Takeoff is the trickiest stage. There are markets that never take off at all. Some companies spend years waiting for the snowballing affect to get started, and it never does. There are also markets that take off at odd moments, at times you would not normally expect, or after long periods of apparent smoldering. After takeoff, it’s too easy to forget that market growth rates will eventually approach saturation and decline. Some of the color television people projected increasing growth through the 1970s and were caught off guard when the market moved up to about 10-15 million units per year and then stopped. The video market drew a crowd of new entrants in 1982 and then virtually stopped growing.

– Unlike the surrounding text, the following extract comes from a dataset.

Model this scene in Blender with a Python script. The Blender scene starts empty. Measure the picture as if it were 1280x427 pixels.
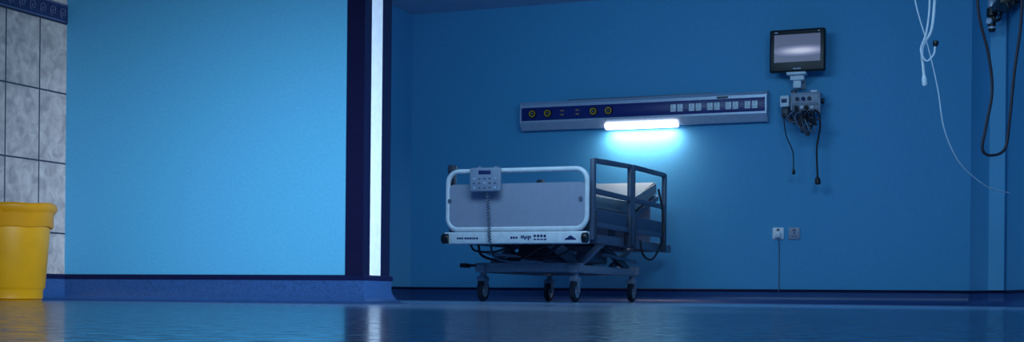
import bpy, bmesh, math, random
from mathutils import Vector, Matrix
random.seed(4)
C = bpy.context.scene.collection
TH = math.radians(22.0); CT, ST = math.cos(TH), math.sin(TH)
F = 1700.0; HC = 0.031; HOR = 371.0; ROLL = 0.0094
# ---------------------------------------------------------------- measuring helpers (photo pixel -> point in the room)
def ray(px, py):
    dx, dy = px-640.0, py-HOR
    x = dx+ROLL*dy; y = dy-ROLL*dx
    return x/F, -y/F
def atZ(px, py, Z):
    a, b = ray(px, py)
    return Vector((Z*(a*CT-ST), Z*(a*ST+CT), Z*b+HC))
def atY(px, py, Y):
    a, b = ray(px, py); Z = Y/(a*ST+CT)
    return Vector((Z*(a*CT-ST), Y, Z*b+HC))
def atX(px, py, X):
    a, b = ray(px, py); Z = X/(a*CT-ST)
    return Vector((X, Z*(a*ST+CT), Z*b+HC))
# ---------------------------------------------------------------- materials
def lin(r, g, b):
    f = lambda c: (c/255/12.92) if c/255 <= .04045 else ((c/255+.055)/1.055)**2.4
    return (f(r), f(g), f(b), 1)
def mat(name, rgb, rough=.5, metal=0., var=.08, scale=30., bump=0., emit=None, es=0., spec=.5):
    m = bpy.data.materials.new(name); m.use_nodes = True
    nt = m.node_tree; N = nt.nodes; L = nt.links
    p = N['Principled BSDF']; c = lin(*rgb)
    tc = N.new('ShaderNodeTexCoord'); nz = N.new('ShaderNodeTexNoise')
    nz.inputs['Scale'].default_value = scale; nz.inputs['Detail'].default_value = 4
    L.new(tc.outputs['Object'], nz.inputs['Vector'])
    cr = N.new('ShaderNodeValToRGB')
    cr.color_ramp.elements[0].position = .3; cr.color_ramp.elements[1].position = .7
    cr.color_ramp.elements[0].color = tuple(max(0, v*(1-var)) for v in c[:3])+(1,)
    cr.color_ramp.elements[1].color = tuple(min(1, v*(1+var)) for v in c[:3])+(1,)
    L.new(nz.outputs['Fac'], cr.inputs['Fac']); L.new(cr.outputs['Color'], p.inputs['Base Color'])
    p.inputs['Roughness'].default_value = rough; p.inputs['Metallic'].default_value = metal
    p.inputs['Specular IOR Level'].default_value = spec
    if bump:
        b = N.new('ShaderNodeBump'); b.inputs['Strength'].default_value = bump; b.inputs['Distance'].default_value = .01
        L.new(nz.outputs['Fac'], b.inputs['Height']); L.new(b.outputs['Normal'], p.inputs['Normal'])
    if emit:
        p.inputs['Emission Color'].default_value = lin(*emit); p.inputs['Emission Strength'].default_value = es
    return m
M = {}
M['wall'] = mat('blue_wall_paint', (80, 160, 205), .6, var=.05, scale=90, bump=.04, spec=.25)
M['pillar'] = mat('lit_pillar_blue', (98, 172, 212), .6, var=.04, scale=3, spec=.25)  # wall blue lightened to stand for light on the front face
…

The speed of a life cycle is also hard to predict. The video game industry boomed and faded like a typical fad. The home computer industry will probably last longer before saturating its market; then it will become a replacement market. Much depends on what the product does for its buyers and on who those buyers are. Sometimes the standard idea adaptation research will help. Mature markets are by far the easiest to forecast. These have slow growth rates and little change from year to year. In these markets, the old-fashioned forecasting methods – such as taking the average growth rate of the last five years and projecting it into the next five years – work reasonably well.
You can find an amazing wealth of market data on the Internet. The hard part, of course, is sorting through it all and knowing what to stress. As the Internet explosion increases, the hardest part about gathering market data is digesting all that’s available.